How ideas from Germany are changing aerospace. Three examples from Munich, Dresden and Bremen.

Vision of the future: the Urban Liner was designed by students.
Vision of the future: the Urban Liner was designed by students. © DLR

Germany. From students‘ ideas to fully developed large-scale projects: many developers in Germany are working on innovations in aerospace. Here are three topical examples.
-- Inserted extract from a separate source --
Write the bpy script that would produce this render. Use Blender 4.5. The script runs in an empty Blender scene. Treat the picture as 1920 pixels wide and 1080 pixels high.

Environment-friendly: the Urban Liner

“Normally, little attention is paid to noise reduction until the latter stages of the design process,” says Christian Decher, a student at the Technical University of Munich. “But we subordinated every other aspect to this aim right from the start.” And they were successful: their design for the Urban Liner won Decher and his fellow students Daniel Metzler and Soma Varga first place in the 2017 Design Challenge staged jointly by NASA and the German Aerospace Center (DLR9). As yet, the Urban Liner is still only a vision – with highly promising plus points: quiet, hardly visible electric drives on the aircraft's tail support a conventional engine. The hybrid drive is expected to consume only half as much fuel as comparable aircraft and reduce nitric oxide emissions by 89 percent.

Economical: the digital plane

At the Dresden Institute of Software Methods for Product Virtualization, high-performance computers simulate aircraft with great precision. The advantages of 'Digital Twins' is that the amount of expensive development work with real materials is reduced, and protracted tests before an aircraft’s certification can be pre-empted on the computer. A partner institute in Hamburg already covers the complete maintenance mode of an aircraft, providing efficient support for the maintenance of the original weighing hundreds of tonnes.

'Digital Twin': development on the computer
'Digital Twin': development on the computer © Marek Kruszewski

Brimming with power: the Orion ESM space vehicle

Airbus group developers in Bremen are making a decisive contribution to a journey to the Moon. They're building the European Service Module (ESM) as part of a transatlantic collaboration. Together with the Crew Module being built by the NASA, it will be become the Orion ESM space vehicle, whose unmanned test flight is planned for 2019. The plan is for the vehicle to have a crew on board for its second flight – circumnavigating the Moon in 2021. The main engine is installed in the ESM. From there, four solar sails will also supply the electricity needed for the equipment on board. The Service Module's climate systems will make sure that the temperature is optimally regulated for both astronauts and cargo.